→ Task to carry out: Extract the first line through the line containing "sc.camera = cam" from the listing below, exactly as written.
━━━━━━━━━━━━━━━━━━━━━━━━━━━━━━
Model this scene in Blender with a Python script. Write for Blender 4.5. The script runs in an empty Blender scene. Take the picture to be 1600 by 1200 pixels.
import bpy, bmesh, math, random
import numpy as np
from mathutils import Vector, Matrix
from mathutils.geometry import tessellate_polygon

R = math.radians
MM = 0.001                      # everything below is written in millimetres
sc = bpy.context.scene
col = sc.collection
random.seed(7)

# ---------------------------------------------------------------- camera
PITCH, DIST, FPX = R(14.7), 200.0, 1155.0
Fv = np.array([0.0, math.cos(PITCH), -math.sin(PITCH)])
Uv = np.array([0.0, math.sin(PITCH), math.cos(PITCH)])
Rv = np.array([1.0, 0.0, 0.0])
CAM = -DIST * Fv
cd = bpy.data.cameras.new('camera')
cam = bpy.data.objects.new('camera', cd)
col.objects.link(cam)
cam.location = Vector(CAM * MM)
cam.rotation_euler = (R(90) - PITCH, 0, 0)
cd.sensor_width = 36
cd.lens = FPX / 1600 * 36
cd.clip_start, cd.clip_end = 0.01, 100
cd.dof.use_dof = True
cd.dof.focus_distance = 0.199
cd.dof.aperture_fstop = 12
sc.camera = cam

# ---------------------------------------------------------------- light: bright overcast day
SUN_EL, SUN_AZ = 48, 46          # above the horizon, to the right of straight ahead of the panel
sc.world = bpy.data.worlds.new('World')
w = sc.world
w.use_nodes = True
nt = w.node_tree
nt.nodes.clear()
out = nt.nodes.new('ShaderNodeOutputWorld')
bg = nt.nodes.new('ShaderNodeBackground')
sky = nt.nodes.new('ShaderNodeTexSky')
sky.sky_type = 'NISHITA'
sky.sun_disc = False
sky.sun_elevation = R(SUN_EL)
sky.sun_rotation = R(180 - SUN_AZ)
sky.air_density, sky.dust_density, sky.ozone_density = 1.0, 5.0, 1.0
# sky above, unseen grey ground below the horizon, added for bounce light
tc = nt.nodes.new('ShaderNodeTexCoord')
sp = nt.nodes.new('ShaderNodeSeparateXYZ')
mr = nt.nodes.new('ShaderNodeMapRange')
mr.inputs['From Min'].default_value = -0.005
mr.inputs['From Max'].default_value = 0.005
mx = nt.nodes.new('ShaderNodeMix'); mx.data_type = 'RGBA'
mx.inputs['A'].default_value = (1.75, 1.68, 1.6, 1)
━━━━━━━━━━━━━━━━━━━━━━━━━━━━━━
→ Exercise response:
Model this scene in Blender with a Python script. Write for Blender 4.5. The script runs in an empty Blender scene. Take the picture to be 1600 by 1200 pixels.
import bpy, bmesh, math, random
import numpy as np
from mathutils import Vector, Matrix
from mathutils.geometry import tessellate_polygon

R = math.radians
MM = 0.001                      # everything below is written in millimetres
sc = bpy.context.scene
col = sc.collection
random.seed(7)

# ---------------------------------------------------------------- camera
PITCH, DIST, FPX = R(14.7), 200.0, 1155.0
Fv = np.array([0.0, math.cos(PITCH), -math.sin(PITCH)])
Uv = np.array([0.0, math.sin(PITCH), math.cos(PITCH)])
Rv = np.array([1.0, 0.0, 0.0])
CAM = -DIST * Fv
cd = bpy.data.cameras.new('camera')
cam = bpy.data.objects.new('camera', cd)
col.objects.link(cam)
cam.location = Vector(CAM * MM)
cam.rotation_euler = (R(90) - PITCH, 0, 0)
cd.sensor_width = 36
cd.lens = FPX / 1600 * 36
cd.clip_start, cd.clip_end = 0.01, 100
cd.dof.use_dof = True
cd.dof.focus_distance = 0.199
cd.dof.aperture_fstop = 12
sc.camera = cam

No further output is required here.